Another fun tidbit: Just asked a friend about this who works at the district. They recently had the training and are furious, because as interpreted by the district whey would be required to report their own children, even if they were okay with the behavior. i.e. as a mandatory reporter you’d have to report your daughter asking you for birth control.
Suddenly looking forward to the upcoming meeting with the Principal for entirely new reasons.
There is nobody better at mindlessly ahering to ridiculous rules than a school admin. It’s the air beneath their wings.
“Maybe you don’t need my consent to an abortion in this state, young lady, but just you wait ’til your homeroom teacher finds out about this!”
I guess we are all needing to wear body cams with any interaction with anyone.
How dare you support white male cishet efforts to oppress marginalized identities with mass surveillance. Your comment is literally violence. Thwack!
I’m sorry, next time I’ll “mansplain” for you.
It’s not just a matter of school rules I checked and, indeed, oregon’s Law says a person under 18 is unable to give sexual consent. Bring back the Puritans!
You’re right, a person under 18 can’t consent. But the part of the law that says they can’t consent (2015 ORS 163.315) isn’t defining any crimes. That statute is a definition statute that is referenced by the statutes that actually define crimes. Sexual abuse is further defined in 2015 ORS 163.760, and in 2. (b it is specified that sex between minors is NOT abuse under the circumstances defined in a further statute (2015 ORS 163.345), which generally establishes defenses for minors having sex when they’re within 3 years of each other. I’m no lawyer, but it sounds like the issue isn’t as clear cut as the school district busybodies are trying to make it out to be.
Maybe that’s why no other school district in Oregon has such a boneheaded interpretation of the law?
Haters gonna hate…
Rule makers make rules….
(whether needed or not)
Thanks for the clarification. But what if an 18 year old has sex with a 17 year old. Is it a crime?
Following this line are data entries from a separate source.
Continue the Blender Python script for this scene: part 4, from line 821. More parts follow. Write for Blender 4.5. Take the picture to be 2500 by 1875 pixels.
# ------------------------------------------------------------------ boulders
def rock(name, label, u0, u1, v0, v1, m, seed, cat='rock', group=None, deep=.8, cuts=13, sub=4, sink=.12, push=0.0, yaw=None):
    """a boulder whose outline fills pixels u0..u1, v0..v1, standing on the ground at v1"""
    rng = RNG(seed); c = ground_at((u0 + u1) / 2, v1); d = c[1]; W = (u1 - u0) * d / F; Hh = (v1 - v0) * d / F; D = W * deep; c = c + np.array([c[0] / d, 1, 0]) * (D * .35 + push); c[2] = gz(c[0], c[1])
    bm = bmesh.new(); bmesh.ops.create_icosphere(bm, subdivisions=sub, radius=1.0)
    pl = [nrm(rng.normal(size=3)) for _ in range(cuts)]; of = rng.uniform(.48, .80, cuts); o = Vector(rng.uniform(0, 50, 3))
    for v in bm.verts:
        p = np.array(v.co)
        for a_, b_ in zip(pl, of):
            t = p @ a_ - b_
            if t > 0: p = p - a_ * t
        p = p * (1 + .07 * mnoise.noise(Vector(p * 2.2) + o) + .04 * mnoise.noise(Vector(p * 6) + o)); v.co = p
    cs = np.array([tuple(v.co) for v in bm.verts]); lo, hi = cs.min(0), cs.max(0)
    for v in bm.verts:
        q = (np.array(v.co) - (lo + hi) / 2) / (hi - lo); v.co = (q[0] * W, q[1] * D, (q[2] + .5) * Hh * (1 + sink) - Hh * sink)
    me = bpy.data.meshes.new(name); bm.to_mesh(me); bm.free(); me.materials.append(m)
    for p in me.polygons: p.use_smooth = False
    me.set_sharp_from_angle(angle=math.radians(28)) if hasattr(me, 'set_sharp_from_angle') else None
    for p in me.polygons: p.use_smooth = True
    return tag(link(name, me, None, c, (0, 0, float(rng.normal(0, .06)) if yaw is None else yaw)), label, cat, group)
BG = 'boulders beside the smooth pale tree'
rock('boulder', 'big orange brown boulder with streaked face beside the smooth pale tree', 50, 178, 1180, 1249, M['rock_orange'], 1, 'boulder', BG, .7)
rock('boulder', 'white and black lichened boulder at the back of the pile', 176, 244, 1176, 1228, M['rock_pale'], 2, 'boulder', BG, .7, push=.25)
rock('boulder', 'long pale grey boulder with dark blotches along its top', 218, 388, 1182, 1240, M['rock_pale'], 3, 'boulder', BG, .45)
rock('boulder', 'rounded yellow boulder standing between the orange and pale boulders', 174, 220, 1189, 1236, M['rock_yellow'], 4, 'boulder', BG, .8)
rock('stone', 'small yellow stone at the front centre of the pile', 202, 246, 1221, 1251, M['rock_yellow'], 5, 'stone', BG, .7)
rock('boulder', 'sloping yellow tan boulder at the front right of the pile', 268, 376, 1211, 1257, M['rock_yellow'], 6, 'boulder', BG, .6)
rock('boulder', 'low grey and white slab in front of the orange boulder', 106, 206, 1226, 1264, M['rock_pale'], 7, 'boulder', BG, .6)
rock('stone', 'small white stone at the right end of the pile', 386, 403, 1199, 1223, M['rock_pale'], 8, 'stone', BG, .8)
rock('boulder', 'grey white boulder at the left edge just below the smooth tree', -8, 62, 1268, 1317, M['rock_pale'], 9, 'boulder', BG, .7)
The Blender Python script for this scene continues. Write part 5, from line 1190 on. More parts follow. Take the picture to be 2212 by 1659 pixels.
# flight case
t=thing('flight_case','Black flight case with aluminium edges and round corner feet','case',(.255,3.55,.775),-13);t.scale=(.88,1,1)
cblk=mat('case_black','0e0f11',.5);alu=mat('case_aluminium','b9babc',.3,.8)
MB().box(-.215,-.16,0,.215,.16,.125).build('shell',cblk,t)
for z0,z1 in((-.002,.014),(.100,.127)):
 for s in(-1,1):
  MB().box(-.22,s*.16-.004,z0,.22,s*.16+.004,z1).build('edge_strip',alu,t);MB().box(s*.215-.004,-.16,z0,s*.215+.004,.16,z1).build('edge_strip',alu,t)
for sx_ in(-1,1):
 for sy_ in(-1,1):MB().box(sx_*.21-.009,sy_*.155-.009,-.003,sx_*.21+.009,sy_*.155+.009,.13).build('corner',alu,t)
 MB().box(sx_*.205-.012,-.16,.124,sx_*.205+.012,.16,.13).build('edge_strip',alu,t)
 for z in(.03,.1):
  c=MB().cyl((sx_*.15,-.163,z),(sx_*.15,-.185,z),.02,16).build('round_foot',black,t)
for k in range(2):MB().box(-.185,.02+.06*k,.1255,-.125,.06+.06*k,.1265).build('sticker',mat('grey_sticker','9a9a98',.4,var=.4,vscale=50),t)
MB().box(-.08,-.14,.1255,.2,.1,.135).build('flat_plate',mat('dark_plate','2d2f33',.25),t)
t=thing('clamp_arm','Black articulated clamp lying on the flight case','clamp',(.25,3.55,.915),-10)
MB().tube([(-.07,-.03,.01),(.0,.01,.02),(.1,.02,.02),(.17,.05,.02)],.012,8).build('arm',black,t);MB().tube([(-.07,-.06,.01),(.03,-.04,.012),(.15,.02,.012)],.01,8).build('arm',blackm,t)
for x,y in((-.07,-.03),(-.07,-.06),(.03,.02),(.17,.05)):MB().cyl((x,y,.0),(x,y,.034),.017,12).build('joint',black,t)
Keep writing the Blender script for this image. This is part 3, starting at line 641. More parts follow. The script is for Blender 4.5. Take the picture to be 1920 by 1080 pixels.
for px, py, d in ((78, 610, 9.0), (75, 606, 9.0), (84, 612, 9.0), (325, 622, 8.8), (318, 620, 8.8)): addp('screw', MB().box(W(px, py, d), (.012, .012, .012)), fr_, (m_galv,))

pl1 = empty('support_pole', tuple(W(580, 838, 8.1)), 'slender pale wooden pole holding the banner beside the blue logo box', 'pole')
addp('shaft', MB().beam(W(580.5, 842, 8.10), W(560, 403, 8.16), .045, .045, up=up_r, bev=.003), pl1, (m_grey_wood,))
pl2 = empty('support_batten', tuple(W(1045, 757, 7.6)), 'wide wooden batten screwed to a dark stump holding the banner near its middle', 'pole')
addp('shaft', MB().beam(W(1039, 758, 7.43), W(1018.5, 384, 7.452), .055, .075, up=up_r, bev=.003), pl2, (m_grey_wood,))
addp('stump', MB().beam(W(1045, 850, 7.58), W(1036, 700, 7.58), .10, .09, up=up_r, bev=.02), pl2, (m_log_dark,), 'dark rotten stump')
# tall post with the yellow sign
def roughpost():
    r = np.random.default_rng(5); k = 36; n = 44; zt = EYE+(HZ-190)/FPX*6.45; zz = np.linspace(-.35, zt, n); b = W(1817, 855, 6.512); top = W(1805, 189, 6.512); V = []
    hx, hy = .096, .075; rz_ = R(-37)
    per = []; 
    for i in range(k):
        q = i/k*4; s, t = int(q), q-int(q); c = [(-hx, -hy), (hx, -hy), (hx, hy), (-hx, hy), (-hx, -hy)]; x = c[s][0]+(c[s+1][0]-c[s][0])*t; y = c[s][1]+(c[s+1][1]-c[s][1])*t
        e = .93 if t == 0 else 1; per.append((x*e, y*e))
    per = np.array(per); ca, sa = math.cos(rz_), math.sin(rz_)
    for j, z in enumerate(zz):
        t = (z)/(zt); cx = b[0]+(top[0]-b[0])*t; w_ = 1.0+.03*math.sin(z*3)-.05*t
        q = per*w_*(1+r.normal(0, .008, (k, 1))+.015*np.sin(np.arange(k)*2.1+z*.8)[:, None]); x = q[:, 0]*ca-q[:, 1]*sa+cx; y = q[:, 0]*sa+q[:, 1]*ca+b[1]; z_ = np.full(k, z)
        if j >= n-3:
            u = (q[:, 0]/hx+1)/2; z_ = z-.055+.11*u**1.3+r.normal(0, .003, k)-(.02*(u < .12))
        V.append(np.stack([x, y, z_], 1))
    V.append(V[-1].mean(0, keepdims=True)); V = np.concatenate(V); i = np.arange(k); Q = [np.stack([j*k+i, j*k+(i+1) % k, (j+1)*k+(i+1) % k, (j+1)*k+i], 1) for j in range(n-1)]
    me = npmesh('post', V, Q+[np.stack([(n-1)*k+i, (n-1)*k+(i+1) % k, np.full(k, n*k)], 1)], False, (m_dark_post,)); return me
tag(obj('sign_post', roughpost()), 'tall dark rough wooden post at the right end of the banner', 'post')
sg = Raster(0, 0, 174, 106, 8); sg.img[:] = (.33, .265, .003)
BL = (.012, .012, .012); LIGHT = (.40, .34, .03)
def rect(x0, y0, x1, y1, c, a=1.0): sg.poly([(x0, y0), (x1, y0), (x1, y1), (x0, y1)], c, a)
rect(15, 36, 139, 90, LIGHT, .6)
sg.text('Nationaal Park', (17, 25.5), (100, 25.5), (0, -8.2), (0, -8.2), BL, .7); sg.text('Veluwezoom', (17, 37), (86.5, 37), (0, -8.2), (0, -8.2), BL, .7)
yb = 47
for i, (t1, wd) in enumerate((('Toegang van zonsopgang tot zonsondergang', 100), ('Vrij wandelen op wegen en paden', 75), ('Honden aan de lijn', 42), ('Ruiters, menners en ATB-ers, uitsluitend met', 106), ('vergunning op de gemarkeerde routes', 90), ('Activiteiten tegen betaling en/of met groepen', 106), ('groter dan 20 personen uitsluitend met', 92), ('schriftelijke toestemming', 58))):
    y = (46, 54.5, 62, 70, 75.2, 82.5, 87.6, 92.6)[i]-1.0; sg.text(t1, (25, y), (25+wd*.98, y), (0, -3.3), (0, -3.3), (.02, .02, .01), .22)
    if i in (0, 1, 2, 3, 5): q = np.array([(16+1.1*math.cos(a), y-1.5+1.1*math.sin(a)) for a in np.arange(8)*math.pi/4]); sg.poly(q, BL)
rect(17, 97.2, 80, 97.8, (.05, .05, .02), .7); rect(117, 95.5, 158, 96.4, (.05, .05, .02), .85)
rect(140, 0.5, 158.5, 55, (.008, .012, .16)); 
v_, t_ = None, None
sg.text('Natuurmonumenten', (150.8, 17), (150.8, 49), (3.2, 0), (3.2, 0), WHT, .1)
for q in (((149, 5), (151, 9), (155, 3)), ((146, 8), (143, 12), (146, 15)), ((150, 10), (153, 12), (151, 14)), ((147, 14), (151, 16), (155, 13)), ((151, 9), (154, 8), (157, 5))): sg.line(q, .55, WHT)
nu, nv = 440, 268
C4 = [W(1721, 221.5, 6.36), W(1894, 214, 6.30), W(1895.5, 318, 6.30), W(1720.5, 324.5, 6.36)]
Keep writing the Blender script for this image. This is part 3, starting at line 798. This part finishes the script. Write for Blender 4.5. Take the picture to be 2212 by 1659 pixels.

Again, not a lawyer, so I trust our host to prevent me from making people stupider…
The wording of 2015 ORS 163.345: “… in which the victim’s lack of consent was due solely to incapacity to consent by reason of being less than a specified age, it is a defense that the actor was less than three years older than the victim at the time of the alleged offense.”
As an ignorant software engineer, my plain reading of the law there says an 18 year old (or even 19 year old) could have sexual relations with a 17 year old. Probably even a 20 year old if they’re less than 36 months apart in age.
You’re correct. This is the “Romeo and Juliet” defense.